Yeah, well, that's just like your opinion and stuff, man.

Cramulus

The OP reminds me of a point put forth in Laboratory Life by Bruno Latour and Steve Woolgar. They are sociologists which station themselves inside a hormone research facility to study the social factors which influence the creation of "facts".

One of their points is that when we slap a label on something and treat it as true, it negates any of the complexity contained under that label.


For example, the hormone lab had hypothesized this hormone called TRF, the existence of which would explain a number of things they were observing.

Lots of papers about TRF were written. There was a lot of debate about it. But at some point, it passed a threshold -- you can tell when it became "real". It was the point at which credible scientists started including TRF in their explanations about how things work. (there's a lot of very interesting talk about how a scientist gathers and spends credibility like a form of currency, but that's tangential to this point)

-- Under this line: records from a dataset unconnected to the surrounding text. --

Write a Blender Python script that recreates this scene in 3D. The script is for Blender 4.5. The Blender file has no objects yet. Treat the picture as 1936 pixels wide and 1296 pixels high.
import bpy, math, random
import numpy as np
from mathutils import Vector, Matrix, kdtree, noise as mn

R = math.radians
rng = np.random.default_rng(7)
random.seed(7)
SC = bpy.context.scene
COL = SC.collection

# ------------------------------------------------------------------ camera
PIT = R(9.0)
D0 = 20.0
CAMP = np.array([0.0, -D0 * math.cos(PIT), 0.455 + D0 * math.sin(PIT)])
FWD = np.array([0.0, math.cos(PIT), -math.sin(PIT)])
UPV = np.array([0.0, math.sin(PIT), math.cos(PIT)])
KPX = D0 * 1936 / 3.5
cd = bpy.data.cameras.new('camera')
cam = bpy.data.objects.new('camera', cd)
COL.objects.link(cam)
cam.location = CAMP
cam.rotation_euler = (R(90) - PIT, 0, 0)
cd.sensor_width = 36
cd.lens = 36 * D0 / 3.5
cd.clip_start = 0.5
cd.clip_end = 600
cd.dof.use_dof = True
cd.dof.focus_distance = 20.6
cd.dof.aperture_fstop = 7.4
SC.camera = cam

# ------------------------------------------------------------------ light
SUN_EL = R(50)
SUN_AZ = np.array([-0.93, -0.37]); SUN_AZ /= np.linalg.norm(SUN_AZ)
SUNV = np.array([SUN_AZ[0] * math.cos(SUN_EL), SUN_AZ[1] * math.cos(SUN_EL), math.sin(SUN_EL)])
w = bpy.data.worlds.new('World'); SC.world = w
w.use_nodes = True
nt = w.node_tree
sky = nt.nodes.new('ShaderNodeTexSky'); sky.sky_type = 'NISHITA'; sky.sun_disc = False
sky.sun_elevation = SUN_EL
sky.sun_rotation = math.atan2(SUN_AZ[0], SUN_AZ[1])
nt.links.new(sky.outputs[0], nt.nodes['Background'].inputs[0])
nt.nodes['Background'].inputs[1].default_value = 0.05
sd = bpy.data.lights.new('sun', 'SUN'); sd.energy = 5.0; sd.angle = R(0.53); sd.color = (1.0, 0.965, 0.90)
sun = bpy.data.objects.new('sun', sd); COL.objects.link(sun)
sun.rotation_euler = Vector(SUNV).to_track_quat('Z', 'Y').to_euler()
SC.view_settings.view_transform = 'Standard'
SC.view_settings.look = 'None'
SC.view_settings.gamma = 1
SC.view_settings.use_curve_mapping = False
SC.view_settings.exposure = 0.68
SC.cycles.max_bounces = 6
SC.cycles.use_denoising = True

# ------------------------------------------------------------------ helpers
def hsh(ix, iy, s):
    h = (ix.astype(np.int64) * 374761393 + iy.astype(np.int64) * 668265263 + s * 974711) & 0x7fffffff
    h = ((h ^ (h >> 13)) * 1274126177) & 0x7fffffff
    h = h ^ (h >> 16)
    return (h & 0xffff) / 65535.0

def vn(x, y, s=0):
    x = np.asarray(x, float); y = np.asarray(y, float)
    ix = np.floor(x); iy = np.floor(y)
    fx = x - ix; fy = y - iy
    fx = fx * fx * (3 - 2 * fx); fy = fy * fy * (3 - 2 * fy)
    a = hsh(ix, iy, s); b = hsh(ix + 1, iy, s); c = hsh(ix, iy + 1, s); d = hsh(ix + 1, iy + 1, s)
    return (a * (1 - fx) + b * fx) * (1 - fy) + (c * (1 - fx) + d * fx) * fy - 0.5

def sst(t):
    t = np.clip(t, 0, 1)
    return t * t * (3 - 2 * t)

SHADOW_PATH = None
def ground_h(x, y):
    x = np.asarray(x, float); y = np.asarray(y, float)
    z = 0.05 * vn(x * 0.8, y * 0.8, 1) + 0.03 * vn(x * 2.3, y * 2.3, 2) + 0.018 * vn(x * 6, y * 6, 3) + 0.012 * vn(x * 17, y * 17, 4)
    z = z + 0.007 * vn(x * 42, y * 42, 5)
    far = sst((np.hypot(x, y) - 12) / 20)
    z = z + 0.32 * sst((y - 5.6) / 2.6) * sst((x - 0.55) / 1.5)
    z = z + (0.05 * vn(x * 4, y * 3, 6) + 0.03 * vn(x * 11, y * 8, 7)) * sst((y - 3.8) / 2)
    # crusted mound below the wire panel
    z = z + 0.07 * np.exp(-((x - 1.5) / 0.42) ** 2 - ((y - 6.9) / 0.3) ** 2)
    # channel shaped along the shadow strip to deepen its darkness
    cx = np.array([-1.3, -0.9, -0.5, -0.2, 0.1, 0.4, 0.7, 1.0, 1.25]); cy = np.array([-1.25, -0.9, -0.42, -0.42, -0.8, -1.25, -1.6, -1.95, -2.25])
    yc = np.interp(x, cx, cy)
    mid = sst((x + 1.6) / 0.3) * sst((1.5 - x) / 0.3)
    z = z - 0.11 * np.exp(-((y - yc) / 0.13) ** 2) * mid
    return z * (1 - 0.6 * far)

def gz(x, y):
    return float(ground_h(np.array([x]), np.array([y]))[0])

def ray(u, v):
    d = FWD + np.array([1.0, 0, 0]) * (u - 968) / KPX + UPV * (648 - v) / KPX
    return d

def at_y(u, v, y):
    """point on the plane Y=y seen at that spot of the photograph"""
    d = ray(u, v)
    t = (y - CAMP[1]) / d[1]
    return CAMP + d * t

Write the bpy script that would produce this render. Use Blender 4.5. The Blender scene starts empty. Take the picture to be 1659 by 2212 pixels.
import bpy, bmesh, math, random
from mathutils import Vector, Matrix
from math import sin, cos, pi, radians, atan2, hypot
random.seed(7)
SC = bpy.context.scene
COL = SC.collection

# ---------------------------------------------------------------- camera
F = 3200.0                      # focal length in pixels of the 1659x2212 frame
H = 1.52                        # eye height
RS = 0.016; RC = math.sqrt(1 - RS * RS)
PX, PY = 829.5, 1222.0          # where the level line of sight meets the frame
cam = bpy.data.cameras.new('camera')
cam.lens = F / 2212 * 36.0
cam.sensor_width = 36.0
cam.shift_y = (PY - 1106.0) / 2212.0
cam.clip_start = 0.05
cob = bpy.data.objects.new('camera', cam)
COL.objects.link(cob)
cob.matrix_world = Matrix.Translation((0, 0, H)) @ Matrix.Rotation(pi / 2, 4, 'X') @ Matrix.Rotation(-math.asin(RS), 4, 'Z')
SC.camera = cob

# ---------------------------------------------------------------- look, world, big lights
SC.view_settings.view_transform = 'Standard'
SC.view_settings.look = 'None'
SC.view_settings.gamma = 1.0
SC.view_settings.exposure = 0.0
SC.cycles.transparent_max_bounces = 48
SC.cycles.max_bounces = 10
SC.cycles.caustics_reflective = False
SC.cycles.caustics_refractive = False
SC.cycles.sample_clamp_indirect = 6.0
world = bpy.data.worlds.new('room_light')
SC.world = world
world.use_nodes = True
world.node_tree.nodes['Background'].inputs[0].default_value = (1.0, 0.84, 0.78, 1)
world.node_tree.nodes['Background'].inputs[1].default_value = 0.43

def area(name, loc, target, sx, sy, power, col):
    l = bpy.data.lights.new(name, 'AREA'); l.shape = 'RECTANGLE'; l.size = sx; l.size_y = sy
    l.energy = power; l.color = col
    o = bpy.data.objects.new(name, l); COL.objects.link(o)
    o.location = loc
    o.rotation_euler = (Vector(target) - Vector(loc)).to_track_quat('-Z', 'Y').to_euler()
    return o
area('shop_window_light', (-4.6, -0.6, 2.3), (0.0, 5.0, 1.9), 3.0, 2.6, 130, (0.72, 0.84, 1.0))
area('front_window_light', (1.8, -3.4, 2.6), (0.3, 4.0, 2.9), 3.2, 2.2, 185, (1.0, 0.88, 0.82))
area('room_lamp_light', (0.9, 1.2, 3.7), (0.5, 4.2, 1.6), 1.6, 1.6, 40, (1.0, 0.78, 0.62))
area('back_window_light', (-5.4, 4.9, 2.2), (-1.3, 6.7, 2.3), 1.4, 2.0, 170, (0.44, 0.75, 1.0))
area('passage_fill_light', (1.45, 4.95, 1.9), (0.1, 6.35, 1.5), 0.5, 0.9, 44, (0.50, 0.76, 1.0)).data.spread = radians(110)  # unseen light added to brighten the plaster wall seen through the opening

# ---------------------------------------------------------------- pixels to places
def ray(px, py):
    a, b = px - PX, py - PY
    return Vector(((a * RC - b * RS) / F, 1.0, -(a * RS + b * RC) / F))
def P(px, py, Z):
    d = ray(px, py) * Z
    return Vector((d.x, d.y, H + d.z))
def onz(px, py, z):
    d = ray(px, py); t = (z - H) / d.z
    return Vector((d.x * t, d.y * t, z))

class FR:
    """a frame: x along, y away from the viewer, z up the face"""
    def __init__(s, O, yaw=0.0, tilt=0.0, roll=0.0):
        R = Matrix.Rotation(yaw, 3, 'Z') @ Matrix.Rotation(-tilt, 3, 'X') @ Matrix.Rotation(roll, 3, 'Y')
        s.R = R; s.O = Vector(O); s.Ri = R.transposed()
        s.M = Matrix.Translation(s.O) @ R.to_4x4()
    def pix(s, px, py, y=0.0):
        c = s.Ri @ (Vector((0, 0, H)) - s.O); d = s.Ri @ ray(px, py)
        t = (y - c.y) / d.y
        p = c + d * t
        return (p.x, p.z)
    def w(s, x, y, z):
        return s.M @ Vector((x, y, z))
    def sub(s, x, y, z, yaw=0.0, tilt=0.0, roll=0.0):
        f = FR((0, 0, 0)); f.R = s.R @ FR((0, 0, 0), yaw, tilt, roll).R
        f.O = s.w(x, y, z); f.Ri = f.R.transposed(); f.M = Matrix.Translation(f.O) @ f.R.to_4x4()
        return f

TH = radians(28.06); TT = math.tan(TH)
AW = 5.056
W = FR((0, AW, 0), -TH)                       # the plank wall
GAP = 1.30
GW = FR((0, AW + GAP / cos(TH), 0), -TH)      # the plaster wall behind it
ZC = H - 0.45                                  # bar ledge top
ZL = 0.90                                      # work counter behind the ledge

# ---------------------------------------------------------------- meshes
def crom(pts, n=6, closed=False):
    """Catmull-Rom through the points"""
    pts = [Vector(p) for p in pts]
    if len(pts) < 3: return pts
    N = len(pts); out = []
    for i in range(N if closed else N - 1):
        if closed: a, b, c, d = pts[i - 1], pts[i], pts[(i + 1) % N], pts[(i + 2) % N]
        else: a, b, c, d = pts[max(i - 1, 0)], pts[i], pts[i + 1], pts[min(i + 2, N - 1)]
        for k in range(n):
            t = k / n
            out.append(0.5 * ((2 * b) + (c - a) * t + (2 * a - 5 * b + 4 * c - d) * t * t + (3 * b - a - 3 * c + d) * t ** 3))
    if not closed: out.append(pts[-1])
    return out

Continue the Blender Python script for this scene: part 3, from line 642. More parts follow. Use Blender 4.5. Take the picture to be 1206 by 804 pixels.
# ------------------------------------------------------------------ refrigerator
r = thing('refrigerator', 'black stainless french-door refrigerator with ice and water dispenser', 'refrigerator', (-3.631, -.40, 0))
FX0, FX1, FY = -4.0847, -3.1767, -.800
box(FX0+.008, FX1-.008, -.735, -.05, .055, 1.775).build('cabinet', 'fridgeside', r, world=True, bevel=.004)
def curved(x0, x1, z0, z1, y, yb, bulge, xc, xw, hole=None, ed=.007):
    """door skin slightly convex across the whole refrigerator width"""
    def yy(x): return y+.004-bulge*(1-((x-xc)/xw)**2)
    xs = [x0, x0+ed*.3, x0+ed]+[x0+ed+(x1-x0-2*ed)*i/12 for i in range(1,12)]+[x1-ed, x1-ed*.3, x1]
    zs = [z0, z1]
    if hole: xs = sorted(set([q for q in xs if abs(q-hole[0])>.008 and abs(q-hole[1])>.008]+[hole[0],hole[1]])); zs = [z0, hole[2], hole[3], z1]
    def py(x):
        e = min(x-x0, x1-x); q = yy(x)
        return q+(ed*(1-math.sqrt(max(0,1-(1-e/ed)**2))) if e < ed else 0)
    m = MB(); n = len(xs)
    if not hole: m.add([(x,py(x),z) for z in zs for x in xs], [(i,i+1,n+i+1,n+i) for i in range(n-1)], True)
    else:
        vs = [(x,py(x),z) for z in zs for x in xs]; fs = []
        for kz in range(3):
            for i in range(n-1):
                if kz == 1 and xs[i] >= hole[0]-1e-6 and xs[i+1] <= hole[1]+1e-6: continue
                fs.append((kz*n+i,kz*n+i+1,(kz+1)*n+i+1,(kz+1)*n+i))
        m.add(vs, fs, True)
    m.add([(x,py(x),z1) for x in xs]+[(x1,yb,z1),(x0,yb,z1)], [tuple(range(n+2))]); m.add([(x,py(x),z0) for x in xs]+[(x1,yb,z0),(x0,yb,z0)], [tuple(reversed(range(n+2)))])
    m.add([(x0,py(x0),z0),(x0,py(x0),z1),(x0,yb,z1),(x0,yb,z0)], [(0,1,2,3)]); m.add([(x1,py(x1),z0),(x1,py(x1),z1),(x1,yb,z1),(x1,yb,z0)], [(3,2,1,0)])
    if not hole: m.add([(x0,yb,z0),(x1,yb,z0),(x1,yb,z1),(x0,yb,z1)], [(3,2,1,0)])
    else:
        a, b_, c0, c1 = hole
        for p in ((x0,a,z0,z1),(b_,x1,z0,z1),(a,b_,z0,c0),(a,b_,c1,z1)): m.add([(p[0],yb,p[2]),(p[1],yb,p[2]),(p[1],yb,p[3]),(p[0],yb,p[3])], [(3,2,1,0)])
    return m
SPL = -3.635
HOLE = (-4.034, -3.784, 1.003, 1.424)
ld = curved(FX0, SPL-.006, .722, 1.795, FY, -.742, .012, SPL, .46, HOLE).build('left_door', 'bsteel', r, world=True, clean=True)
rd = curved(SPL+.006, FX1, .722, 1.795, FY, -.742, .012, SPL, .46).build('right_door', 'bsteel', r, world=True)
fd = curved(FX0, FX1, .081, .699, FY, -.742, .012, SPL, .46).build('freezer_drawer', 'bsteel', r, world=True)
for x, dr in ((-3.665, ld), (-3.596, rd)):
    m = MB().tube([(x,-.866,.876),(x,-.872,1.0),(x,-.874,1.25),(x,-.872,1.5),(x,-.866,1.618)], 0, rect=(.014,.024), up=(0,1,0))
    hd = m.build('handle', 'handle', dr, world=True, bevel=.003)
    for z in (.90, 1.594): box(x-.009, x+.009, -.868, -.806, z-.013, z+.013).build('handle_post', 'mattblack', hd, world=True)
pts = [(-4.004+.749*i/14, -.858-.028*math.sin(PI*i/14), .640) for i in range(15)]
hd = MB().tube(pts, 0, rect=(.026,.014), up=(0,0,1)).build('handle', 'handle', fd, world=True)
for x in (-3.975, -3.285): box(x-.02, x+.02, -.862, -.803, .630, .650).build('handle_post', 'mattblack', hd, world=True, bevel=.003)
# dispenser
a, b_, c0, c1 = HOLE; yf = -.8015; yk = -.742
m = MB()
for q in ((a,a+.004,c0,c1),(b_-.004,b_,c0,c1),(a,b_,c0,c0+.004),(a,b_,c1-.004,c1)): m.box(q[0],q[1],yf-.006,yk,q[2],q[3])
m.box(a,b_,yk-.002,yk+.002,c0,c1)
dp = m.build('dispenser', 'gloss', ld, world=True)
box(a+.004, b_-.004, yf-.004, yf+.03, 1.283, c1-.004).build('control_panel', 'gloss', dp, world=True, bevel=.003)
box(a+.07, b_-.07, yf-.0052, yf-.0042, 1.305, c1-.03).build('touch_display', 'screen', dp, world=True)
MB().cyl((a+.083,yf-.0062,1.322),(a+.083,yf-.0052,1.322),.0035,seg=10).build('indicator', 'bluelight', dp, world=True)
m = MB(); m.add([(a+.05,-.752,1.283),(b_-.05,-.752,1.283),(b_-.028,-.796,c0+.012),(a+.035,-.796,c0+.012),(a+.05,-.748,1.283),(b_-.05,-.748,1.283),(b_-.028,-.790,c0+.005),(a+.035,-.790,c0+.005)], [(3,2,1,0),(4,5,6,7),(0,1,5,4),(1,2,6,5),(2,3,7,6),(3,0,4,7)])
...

Years later, they were trying to synthesize TRF. Literally hundreds of goats were sacrificed to create a microscopic amount of TRF. And in the end, they didn't succeed!


Some more science took place.

And this was their eventual discover: this TRF hormone wasn't actually real! Their confidence was misplaced, it was a mistake the whole time.


When TRF became a "fact", all the cloudiness and confusion about TRF was just swept under the rug. Any of the methodological problems involved in TRF research became invisible -- until TRF was later discovered to be a fiction, and then those methods came into question.


So to me, this underscores a basic point about how we make reality - these labels we use are only a short hand, and they themselves contain a bit of complexity, a bit more of the story than we may be comfortable with. But we have to abbreviate these things - we can't communicate all that uncertainty otherwise we'd never get anything done.